Transcribe the entries below exactly.

########

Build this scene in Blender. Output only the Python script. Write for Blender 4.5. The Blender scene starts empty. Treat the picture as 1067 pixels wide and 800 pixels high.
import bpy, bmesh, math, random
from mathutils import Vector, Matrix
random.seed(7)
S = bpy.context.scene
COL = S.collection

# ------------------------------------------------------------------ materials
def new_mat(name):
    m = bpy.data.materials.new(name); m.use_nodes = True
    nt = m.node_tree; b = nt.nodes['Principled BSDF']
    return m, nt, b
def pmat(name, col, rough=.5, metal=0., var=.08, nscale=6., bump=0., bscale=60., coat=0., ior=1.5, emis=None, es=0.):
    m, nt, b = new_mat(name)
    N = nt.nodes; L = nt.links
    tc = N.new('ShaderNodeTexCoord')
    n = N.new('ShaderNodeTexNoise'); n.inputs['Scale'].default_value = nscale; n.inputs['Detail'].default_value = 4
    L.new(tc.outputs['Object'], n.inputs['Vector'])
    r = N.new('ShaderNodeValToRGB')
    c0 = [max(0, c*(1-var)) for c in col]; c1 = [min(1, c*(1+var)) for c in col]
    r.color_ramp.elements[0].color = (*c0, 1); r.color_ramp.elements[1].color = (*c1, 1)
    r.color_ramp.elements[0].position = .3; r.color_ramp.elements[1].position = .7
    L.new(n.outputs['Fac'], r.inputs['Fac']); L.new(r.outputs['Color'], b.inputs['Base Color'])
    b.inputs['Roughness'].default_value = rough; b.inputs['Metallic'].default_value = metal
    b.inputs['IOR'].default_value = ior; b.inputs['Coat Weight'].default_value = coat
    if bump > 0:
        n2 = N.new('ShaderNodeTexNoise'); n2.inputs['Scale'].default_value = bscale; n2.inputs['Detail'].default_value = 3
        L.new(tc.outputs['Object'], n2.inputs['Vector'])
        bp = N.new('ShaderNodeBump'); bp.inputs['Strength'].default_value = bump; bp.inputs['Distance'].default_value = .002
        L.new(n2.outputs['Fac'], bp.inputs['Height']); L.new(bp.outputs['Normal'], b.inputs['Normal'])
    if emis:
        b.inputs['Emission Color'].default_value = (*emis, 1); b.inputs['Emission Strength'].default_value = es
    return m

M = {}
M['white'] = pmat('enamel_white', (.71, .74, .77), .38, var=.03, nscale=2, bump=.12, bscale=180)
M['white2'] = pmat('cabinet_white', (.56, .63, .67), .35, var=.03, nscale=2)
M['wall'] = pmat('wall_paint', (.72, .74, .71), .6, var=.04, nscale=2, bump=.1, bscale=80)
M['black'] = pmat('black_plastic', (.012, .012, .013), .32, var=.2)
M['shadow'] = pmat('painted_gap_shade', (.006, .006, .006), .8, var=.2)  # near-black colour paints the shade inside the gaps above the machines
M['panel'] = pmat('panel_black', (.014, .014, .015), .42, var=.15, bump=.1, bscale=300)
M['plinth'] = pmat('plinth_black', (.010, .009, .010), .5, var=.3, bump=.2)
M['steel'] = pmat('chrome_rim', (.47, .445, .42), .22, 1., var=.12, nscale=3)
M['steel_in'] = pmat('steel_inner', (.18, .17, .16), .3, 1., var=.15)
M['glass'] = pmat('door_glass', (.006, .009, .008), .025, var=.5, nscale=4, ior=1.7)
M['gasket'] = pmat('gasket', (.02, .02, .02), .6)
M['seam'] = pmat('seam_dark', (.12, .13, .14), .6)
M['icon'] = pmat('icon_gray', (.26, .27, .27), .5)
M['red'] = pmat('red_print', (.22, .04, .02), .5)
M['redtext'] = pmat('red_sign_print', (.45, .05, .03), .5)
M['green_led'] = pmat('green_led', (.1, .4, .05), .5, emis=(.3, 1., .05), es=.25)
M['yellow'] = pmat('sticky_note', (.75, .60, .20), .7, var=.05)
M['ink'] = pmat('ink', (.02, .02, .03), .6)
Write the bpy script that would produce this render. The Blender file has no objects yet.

########

REPLY:
Build this scene in Blender. Output only the Python script. Write for Blender 4.5. The Blender scene starts empty. Treat the picture as 1067 pixels wide and 800 pixels high.
import bpy, bmesh, math, random
from mathutils import Vector, Matrix
random.seed(7)
S = bpy.context.scene
COL = S.collection

# ------------------------------------------------------------------ materials
def new_mat(name):
    m = bpy.data.materials.new(name); m.use_nodes = True
    nt = m.node_tree; b = nt.nodes['Principled BSDF']
    return m, nt, b
def pmat(name, col, rough=.5, metal=0., var=.08, nscale=6., bump=0., bscale=60., coat=0., ior=1.5, emis=None, es=0.):
    m, nt, b = new_mat(name)
    N = nt.nodes; L = nt.links
    tc = N.new('ShaderNodeTexCoord')
    n = N.new('ShaderNodeTexNoise'); n.inputs['Scale'].default_value = nscale; n.inputs['Detail'].default_value = 4
    L.new(tc.outputs['Object'], n.inputs['Vector'])
    r = N.new('ShaderNodeValToRGB')
    c0 = [max(0, c*(1-var)) for c in col]; c1 = [min(1, c*(1+var)) for c in col]
    r.color_ramp.elements[0].color = (*c0, 1); r.color_ramp.elements[1].color = (*c1, 1)
    r.color_ramp.elements[0].position = .3; r.color_ramp.elements[1].position = .7
    L.new(n.outputs['Fac'], r.inputs['Fac']); L.new(r.outputs['Color'], b.inputs['Base Color'])
    b.inputs['Roughness'].default_value = rough; b.inputs['Metallic'].default_value = metal
    b.inputs['IOR'].default_value = ior; b.inputs['Coat Weight'].default_value = coat
    if bump > 0:
        n2 = N.new('ShaderNodeTexNoise'); n2.inputs['Scale'].default_value = bscale; n2.inputs['Detail'].default_value = 3
        L.new(tc.outputs['Object'], n2.inputs['Vector'])
        bp = N.new('ShaderNodeBump'); bp.inputs['Strength'].default_value = bump; bp.inputs['Distance'].default_value = .002
        L.new(n2.outputs['Fac'], bp.inputs['Height']); L.new(bp.outputs['Normal'], b.inputs['Normal'])
    if emis:
        b.inputs['Emission Color'].default_value = (*emis, 1); b.inputs['Emission Strength'].default_value = es
    return m

M = {}
M['white'] = pmat('enamel_white', (.71, .74, .77), .38, var=.03, nscale=2, bump=.12, bscale=180)
M['white2'] = pmat('cabinet_white', (.56, .63, .67), .35, var=.03, nscale=2)
M['wall'] = pmat('wall_paint', (.72, .74, .71), .6, var=.04, nscale=2, bump=.1, bscale=80)
M['black'] = pmat('black_plastic', (.012, .012, .013), .32, var=.2)
M['shadow'] = pmat('painted_gap_shade', (.006, .006, .006), .8, var=.2)  # near-black colour paints the shade inside the gaps above the machines
M['panel'] = pmat('panel_black', (.014, .014, .015), .42, var=.15, bump=.1, bscale=300)
M['plinth'] = pmat('plinth_black', (.010, .009, .010), .5, var=.3, bump=.2)
M['steel'] = pmat('chrome_rim', (.47, .445, .42), .22, 1., var=.12, nscale=3)
M['steel_in'] = pmat('steel_inner', (.18, .17, .16), .3, 1., var=.15)
M['glass'] = pmat('door_glass', (.006, .009, .008), .025, var=.5, nscale=4, ior=1.7)
M['gasket'] = pmat('gasket', (.02, .02, .02), .6)
M['seam'] = pmat('seam_dark', (.12, .13, .14), .6)
M['icon'] = pmat('icon_gray', (.26, .27, .27), .5)
M['red'] = pmat('red_print', (.22, .04, .02), .5)
M['redtext'] = pmat('red_sign_print', (.45, .05, .03), .5)
M['green_led'] = pmat('green_led', (.1, .4, .05), .5, emis=(.3, 1., .05), es=.25)
M['yellow'] = pmat('sticky_note', (.75, .60, .20), .7, var=.05)
M['ink'] = pmat('ink', (.02, .02, .03), .6)
Write the bpy script that would produce this render. The Blender file has no objects yet.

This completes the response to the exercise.